Published online by Cambridge University Press: 15 April 2021
From the Parmenides we see that Socrates’ uniqueness seems to have resided in his discovery that the ϵἴδη are the ontology implicit in ƛόγος, a discovery that allowed him to resolve the debate between the two dominant schools of pre-Socratic philosophy, the monists and the pluralists. In so doing, Socrates appears all in one stroke to have rescued the reputation of philosophy and justified the use of all of ƛόγος as a means of guidance, be that use everyday or philosophic. Yet as Parmenides has shown, the ϵἴδη themselves are questionable, most pointedly as regards their central premise, the possibility of participation. And while he does not refute this premise, Parmenides does show that although participation is necessary to the guidance of ƛόγος, it can never be anything more than a postulate. By raising problems with our attempt to assess participation, Parmenides shows that ƛόγος cannot ultimately justify its own use, and that there is accordingly a horizon to the human being's attempt to speak meaningfully about the world. By inducing awareness of this horizon, Parmenides is able to guide us to a revised understanding of the ϵἴδη, for awareness of the horizon of ƛόγος leads us to ask why we are initially unaware of this horizon. Why are the ϵἴδη so distracting that we cannot even see that the premise of our use of ƛόγος—that is, the possibility of participation—isn't rationally grounded? What do they promise, that we should be so readily deceived?

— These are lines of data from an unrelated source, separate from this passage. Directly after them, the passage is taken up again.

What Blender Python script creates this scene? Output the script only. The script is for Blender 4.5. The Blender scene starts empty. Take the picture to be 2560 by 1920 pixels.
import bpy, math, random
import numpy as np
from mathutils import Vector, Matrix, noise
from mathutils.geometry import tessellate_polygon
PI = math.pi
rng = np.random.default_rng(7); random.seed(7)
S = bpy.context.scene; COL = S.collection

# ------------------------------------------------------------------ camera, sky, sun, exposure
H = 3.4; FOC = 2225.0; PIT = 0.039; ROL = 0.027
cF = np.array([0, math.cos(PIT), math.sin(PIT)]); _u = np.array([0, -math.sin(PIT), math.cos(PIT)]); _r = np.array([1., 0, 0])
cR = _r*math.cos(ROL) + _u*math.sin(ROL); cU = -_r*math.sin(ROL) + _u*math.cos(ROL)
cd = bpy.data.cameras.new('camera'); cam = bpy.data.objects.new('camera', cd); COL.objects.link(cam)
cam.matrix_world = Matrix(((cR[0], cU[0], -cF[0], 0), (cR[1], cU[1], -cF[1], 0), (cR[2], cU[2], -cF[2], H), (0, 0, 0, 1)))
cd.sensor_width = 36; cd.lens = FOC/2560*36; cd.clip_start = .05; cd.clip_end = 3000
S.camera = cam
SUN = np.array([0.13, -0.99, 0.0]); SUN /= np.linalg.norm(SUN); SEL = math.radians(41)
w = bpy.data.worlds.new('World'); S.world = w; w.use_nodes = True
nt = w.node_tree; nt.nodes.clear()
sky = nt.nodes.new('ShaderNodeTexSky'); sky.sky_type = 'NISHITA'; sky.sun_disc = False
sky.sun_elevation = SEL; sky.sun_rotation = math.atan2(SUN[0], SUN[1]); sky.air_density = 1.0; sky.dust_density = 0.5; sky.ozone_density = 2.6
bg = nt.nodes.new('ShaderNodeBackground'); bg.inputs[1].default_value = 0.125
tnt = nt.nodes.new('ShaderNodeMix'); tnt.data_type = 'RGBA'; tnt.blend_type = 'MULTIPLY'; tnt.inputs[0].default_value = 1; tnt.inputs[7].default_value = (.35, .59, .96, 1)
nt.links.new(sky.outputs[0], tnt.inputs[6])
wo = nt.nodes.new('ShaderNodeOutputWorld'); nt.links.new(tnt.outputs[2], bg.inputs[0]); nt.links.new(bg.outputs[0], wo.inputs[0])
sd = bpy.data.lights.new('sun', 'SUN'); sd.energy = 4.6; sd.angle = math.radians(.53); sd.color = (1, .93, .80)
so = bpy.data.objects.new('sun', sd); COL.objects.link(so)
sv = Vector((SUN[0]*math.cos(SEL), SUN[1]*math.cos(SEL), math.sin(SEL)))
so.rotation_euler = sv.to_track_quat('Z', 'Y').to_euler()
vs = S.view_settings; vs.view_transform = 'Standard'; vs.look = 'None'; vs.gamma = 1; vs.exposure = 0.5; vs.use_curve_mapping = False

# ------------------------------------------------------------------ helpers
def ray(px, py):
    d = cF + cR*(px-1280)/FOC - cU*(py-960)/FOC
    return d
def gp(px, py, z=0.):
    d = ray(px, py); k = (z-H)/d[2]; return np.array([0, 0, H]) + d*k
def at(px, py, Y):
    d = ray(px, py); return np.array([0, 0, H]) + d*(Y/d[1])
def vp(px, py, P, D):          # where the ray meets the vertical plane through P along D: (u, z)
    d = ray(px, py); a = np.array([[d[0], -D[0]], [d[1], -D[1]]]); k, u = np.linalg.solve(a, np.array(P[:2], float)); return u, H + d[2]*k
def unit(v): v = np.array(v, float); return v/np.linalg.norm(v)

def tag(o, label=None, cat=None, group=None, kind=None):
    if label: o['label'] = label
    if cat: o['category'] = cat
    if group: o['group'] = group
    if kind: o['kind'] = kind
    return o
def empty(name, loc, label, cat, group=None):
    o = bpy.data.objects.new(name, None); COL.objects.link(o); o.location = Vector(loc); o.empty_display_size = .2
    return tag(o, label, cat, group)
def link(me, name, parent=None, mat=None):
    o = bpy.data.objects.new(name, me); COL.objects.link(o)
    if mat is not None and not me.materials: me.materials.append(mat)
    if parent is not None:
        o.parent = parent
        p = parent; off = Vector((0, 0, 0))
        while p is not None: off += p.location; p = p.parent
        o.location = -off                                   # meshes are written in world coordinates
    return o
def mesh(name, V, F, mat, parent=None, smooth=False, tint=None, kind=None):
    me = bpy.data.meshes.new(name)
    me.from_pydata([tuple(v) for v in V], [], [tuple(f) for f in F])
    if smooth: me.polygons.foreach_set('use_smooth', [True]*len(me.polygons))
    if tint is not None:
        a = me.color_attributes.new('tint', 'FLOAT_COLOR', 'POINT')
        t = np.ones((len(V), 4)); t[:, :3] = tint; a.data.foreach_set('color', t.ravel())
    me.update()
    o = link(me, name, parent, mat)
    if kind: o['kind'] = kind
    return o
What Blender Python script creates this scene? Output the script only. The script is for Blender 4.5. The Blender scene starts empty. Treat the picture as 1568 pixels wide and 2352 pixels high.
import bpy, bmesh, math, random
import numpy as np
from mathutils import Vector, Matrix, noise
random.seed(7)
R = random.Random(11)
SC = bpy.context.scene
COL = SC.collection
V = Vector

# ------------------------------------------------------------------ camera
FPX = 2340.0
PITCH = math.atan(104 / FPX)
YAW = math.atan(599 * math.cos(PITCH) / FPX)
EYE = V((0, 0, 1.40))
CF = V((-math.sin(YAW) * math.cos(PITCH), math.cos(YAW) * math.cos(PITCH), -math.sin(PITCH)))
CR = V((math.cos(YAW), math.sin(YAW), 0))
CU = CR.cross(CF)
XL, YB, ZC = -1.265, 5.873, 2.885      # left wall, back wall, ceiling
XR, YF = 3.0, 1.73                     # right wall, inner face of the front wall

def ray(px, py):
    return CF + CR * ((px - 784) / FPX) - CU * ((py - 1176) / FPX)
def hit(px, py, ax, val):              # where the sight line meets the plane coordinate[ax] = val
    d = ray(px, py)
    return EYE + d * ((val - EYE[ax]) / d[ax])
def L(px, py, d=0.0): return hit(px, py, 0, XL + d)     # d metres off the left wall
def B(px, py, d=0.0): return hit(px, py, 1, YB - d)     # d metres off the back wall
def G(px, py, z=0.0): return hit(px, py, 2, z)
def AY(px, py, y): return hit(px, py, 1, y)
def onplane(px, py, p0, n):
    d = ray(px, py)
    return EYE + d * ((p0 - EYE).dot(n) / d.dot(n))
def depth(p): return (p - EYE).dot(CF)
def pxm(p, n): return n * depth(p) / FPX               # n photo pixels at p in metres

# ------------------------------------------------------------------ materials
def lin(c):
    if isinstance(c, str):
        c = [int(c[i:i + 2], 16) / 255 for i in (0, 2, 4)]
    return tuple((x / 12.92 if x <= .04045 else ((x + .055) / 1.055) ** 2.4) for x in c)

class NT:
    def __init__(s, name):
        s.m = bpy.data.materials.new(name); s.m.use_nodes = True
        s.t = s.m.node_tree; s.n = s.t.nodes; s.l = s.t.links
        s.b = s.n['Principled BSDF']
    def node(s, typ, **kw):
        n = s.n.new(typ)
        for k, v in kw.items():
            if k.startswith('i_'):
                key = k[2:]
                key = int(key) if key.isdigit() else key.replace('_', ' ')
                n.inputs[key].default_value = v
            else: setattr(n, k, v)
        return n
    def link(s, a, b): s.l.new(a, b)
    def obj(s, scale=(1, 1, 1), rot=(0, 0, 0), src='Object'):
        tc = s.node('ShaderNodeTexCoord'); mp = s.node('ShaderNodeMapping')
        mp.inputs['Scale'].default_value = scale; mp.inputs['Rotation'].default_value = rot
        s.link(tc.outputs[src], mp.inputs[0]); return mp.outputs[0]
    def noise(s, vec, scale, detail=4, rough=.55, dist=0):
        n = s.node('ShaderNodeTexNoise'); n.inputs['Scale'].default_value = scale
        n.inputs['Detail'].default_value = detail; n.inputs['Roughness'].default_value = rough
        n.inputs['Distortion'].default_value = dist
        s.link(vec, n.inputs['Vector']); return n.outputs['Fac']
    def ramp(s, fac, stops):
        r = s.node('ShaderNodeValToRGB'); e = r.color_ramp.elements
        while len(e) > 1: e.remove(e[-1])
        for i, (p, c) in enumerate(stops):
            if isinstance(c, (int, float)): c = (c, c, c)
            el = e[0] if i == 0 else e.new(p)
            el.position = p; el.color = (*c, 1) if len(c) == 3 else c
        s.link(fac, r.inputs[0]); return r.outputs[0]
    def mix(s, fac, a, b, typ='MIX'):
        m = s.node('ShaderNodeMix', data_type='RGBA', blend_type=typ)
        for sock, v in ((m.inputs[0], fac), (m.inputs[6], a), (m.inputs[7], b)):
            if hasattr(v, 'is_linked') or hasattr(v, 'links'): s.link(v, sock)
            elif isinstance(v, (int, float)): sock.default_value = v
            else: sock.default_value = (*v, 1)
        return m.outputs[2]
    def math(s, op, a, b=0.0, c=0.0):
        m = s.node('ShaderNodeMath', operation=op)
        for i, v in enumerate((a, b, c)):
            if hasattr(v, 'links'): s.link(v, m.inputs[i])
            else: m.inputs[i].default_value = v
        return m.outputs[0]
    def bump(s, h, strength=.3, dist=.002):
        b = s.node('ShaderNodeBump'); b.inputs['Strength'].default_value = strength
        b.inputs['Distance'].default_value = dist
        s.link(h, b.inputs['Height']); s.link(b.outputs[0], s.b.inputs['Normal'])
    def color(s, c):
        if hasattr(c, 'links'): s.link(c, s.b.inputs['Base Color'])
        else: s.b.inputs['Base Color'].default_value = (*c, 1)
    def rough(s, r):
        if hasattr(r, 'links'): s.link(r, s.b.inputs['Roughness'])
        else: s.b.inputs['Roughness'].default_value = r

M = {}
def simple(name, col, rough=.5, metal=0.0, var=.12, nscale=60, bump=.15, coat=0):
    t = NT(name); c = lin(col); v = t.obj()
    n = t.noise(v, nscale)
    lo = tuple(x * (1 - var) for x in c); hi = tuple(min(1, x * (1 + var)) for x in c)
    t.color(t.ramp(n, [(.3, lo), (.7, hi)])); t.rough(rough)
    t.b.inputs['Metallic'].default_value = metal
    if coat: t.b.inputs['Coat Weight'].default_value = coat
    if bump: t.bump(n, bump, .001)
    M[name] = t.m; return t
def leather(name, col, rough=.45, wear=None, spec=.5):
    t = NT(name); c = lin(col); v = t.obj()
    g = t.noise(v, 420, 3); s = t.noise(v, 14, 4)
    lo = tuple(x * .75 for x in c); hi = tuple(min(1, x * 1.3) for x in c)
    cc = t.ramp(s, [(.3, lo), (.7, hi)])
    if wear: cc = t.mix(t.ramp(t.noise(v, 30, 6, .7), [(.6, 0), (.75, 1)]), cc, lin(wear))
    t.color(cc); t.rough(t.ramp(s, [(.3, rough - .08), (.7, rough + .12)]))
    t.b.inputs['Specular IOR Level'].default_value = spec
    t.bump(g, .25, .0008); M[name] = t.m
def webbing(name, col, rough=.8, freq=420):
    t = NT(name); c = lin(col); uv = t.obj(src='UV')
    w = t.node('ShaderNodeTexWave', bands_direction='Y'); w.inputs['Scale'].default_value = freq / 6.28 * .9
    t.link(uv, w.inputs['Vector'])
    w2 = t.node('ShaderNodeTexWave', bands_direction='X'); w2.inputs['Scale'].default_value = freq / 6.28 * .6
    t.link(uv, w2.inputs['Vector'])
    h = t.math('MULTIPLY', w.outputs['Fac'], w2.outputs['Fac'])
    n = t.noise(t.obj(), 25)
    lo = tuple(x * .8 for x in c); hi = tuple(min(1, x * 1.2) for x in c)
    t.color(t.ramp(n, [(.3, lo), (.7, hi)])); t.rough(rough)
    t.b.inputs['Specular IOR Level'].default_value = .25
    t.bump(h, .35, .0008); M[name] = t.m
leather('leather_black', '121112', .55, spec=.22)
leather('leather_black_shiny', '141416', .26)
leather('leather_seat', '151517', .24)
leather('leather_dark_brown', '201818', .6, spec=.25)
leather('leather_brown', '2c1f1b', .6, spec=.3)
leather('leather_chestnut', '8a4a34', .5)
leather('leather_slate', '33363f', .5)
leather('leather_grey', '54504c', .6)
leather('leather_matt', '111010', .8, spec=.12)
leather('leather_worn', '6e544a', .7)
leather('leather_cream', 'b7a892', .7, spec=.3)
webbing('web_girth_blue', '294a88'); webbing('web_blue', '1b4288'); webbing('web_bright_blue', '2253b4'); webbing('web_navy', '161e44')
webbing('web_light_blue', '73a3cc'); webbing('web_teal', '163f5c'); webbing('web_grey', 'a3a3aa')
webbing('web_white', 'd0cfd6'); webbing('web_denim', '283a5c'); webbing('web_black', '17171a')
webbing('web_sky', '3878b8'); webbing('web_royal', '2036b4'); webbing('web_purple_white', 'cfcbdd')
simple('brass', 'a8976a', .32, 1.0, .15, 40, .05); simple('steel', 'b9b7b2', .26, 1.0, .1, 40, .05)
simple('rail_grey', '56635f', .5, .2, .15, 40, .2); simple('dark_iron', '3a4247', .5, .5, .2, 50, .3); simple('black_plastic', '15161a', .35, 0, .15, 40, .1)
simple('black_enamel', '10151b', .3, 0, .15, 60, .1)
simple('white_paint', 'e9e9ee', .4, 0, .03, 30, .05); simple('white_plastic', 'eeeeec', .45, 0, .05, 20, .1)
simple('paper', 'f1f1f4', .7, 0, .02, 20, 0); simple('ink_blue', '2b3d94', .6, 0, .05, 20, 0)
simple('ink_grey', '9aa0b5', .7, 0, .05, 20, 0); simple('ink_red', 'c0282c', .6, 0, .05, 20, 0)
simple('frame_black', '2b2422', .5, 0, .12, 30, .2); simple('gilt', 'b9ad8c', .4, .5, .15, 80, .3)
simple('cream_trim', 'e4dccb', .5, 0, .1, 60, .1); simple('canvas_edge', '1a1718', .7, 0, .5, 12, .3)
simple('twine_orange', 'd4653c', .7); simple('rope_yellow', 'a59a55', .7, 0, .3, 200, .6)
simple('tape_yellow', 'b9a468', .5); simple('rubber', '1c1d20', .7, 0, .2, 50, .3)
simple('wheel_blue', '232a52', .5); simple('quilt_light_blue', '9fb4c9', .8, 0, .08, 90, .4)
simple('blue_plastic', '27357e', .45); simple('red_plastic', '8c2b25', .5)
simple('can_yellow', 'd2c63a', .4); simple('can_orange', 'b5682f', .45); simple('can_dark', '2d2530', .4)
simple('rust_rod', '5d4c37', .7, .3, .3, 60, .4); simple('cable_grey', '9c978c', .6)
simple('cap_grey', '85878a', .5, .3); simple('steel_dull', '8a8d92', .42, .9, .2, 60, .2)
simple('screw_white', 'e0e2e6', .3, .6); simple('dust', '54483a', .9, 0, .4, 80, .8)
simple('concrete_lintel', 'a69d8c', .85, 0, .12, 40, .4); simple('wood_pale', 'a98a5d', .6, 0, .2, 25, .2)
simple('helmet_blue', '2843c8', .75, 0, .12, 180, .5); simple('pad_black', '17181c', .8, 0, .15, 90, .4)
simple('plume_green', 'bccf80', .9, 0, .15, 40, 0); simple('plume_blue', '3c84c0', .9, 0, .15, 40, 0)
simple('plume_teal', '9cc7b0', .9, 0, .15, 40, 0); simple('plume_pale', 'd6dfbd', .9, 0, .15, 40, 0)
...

Opening up this line of questioning, Parmenides looks to the unity of each ϵἶδος, which unity gives it its precision as this one thing: each is one and nothing but itself, completely separate from all the other ϵἴδη, i.e., unmixed. Such precision is what distinguishes the ϵἴδη from the visible things, in which contraries necessarily and incontrovertibly mix with one another, thus rendering them manifold and varied, leaving our speech about them convoluted and contradictory as a result.